Managers must ensure specific action in its decision making whether it ethical or unethical before making their operation which aim to improve performance of the company and avoid problems of ethical and governance issues by monitoring and control all of the resource available which will contribute to the improved performance, ethical and governance helps guide managers on how they perform and achieve.



This chapter describes the methods and approaches that the study is going to apply in conducting the research. It will involve research methodology, objective of research, data collection, method of collecting data, case study methods.


Research in common parlance refers to a search for knowledge. The Advanced Learner's Dictionary of Current English Oxford, p. 1069, lays down the meaning of research as "a careful investigation or inquiry especially through search for new facts in any branch of knowledge." Redman and Mory, 1923 p. 10 define research as a "systematized effort to gain new knowledge." (C. R Kothari, 2004: p1)

6.2 Data COLLECTION METHODS and technique

Different methods of data collection will be employed depending on the data sources. The relevant data will be collected effectively using the different main techniques such as interview, questionnaire, documentation review and observation.

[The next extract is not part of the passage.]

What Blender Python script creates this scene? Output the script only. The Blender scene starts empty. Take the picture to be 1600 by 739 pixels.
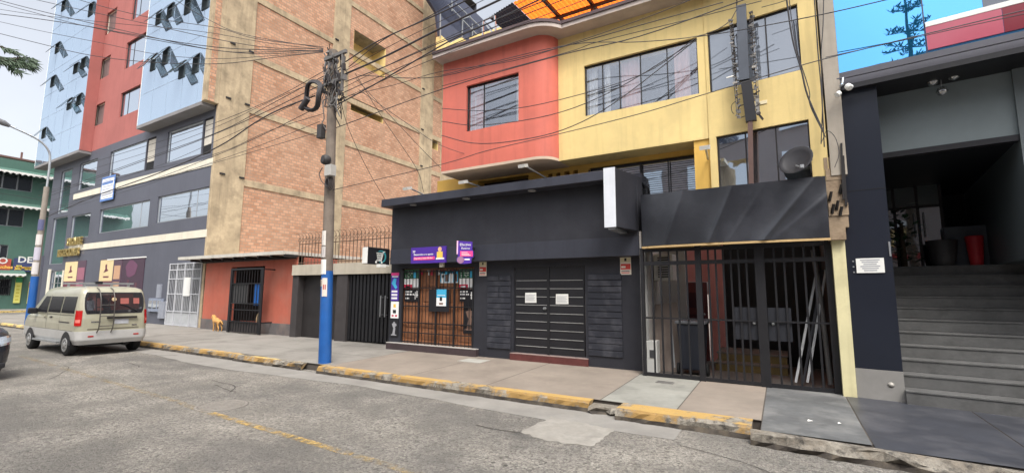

The methods of collecting primary and secondary data differ since primary data are to be originally collected, while in case of secondary data the nature of data collection work is merely that of compilation. (C.R Kothari, 2004: p95)

6.2.1 Primary Data

These are the original observations collected by the researcher or his agents for the first time for any investigation and used by them in statistical analysis. Once the primary data has been used it loses its original character and becomes secondary data (Singh 2003). It is a method of data collection in which the researcher will be involved physically in the exercise of data collection. Primary data will be collected through interview, observation and questionnaire.

Secondary Data

Secondary data means data that are already available i.e., they refer to the data which have already been collected and analysed by someone else. When the researcher utilises secondary data, then he has to look into various sources from where he can obtain them. Secondary data may either be published data or unpublished data. Usually published data are available in: (a) various publications of the central, state are local governments; (b) various publications of foreign governments or of international bodies and their subsidiary organisations; (c) technical and trade journals; (d) books, magazines and newspapers; (e) reports and publications of various associations connected with business and industry, banks, stock exchanges, etc.; (f) reports prepared by research scholars, universities, economists, (g) public records and statistics, historical documents, and other sources of published information. (C.R. KOTHARI, 2004: p 111)

6.3 METHOD of collecting Data

Due to the limited and short time I decided to use secondary data because it's easy to access information of the company in various source such as magazines, Reports prepared by research scholars, universities, speech, company website.